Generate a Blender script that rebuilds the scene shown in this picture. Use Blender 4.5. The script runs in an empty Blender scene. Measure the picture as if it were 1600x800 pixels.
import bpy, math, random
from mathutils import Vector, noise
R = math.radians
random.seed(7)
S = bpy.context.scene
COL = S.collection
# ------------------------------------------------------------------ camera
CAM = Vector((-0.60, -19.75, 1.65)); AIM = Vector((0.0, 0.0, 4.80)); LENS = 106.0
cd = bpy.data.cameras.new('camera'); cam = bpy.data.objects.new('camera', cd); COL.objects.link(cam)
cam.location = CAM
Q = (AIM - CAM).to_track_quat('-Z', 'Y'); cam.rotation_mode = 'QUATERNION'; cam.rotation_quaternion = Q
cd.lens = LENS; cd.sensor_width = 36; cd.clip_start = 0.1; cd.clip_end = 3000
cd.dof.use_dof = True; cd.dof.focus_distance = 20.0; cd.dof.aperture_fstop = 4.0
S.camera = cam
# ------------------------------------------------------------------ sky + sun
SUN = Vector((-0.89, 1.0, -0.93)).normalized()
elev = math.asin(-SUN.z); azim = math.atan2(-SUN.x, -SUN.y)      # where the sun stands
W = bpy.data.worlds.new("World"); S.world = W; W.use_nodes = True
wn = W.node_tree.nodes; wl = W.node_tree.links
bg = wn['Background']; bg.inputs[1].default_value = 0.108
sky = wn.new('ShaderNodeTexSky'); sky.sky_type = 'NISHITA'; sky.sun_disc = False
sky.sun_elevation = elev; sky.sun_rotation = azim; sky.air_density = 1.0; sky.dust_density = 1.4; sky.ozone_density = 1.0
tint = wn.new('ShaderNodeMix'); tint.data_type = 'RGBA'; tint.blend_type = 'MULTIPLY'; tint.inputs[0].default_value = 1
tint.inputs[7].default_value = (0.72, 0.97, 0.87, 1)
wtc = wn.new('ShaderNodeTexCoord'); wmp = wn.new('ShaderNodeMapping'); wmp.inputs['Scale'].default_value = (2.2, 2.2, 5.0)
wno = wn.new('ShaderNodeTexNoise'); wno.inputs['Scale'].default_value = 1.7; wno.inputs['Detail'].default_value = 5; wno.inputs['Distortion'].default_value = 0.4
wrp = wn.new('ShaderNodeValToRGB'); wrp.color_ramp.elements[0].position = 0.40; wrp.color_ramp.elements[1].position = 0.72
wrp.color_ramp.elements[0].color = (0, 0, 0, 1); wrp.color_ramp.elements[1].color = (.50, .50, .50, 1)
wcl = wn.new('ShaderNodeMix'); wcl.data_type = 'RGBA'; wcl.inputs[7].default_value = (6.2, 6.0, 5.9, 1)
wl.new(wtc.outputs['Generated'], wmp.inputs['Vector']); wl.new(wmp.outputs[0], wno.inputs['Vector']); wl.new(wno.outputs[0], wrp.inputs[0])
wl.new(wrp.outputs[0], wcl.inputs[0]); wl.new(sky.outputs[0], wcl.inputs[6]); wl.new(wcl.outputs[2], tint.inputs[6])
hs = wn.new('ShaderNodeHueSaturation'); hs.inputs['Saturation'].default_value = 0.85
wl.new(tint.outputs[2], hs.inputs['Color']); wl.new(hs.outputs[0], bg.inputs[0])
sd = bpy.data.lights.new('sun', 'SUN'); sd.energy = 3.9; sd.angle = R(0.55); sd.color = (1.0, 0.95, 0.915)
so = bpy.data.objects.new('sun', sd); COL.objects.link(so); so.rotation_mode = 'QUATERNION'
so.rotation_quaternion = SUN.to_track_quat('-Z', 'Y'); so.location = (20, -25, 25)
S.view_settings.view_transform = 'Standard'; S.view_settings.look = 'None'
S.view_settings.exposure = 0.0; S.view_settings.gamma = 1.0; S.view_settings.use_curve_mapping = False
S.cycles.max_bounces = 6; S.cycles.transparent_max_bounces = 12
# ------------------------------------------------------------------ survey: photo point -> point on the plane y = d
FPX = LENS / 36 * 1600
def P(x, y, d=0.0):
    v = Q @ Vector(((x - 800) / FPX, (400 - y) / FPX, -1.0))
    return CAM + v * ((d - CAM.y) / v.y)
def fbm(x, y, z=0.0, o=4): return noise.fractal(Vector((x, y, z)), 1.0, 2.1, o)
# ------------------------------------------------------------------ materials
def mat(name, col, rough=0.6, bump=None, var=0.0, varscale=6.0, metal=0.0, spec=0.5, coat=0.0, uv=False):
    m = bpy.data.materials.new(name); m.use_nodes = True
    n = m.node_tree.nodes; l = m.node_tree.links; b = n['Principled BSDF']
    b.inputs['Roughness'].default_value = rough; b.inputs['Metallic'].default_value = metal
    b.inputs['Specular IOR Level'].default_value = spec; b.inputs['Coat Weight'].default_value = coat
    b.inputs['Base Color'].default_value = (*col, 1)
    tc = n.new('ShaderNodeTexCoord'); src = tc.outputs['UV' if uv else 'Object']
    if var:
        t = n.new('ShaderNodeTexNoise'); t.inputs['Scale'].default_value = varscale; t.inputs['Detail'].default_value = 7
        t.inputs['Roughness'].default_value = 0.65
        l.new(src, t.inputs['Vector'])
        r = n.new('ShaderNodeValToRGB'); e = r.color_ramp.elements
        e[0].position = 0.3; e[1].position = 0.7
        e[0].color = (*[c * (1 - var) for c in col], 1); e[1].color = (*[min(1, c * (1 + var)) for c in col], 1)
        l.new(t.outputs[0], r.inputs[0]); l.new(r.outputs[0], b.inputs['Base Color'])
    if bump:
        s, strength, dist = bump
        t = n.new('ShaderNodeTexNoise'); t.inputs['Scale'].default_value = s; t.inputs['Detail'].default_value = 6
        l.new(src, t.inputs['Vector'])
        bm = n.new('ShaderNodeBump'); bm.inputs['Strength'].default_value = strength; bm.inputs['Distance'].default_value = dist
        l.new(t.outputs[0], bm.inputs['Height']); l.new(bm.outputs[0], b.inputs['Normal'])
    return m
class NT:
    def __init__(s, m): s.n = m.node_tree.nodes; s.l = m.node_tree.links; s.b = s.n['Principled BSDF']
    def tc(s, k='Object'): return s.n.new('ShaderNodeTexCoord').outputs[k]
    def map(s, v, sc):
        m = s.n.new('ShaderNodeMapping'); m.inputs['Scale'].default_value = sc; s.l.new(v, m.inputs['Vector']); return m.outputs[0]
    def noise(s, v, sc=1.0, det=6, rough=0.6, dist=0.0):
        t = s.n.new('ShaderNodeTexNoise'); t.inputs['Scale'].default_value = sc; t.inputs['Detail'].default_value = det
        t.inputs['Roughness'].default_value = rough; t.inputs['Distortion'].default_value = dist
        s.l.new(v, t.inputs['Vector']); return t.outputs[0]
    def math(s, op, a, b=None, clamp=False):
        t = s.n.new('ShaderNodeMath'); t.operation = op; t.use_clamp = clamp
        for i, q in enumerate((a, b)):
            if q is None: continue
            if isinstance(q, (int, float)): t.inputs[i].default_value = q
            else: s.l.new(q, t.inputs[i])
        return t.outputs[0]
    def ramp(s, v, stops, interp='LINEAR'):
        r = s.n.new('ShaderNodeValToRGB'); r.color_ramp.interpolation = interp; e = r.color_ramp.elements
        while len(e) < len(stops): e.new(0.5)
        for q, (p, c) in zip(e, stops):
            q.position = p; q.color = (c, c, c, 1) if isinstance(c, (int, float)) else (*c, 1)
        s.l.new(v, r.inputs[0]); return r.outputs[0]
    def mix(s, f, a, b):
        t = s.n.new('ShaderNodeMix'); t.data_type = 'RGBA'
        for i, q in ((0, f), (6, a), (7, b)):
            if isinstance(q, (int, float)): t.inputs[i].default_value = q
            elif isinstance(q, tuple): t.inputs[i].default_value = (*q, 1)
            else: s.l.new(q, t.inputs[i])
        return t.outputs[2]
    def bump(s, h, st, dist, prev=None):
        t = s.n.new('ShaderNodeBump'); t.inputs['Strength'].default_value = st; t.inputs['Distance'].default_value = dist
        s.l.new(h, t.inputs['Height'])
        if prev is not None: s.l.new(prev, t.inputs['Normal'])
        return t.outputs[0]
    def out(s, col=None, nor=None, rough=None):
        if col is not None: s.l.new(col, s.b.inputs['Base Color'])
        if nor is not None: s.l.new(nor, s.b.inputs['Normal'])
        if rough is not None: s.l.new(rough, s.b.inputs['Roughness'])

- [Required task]
Copy all lines from the data that hold the word "scene".

- [Solution for this task]
Generate a Blender script that rebuilds the scene shown in this picture. Use Blender 4.5. The script runs in an empty Blender scene. Measure the picture as if it were 1600x800 pixels.
S = bpy.context.scene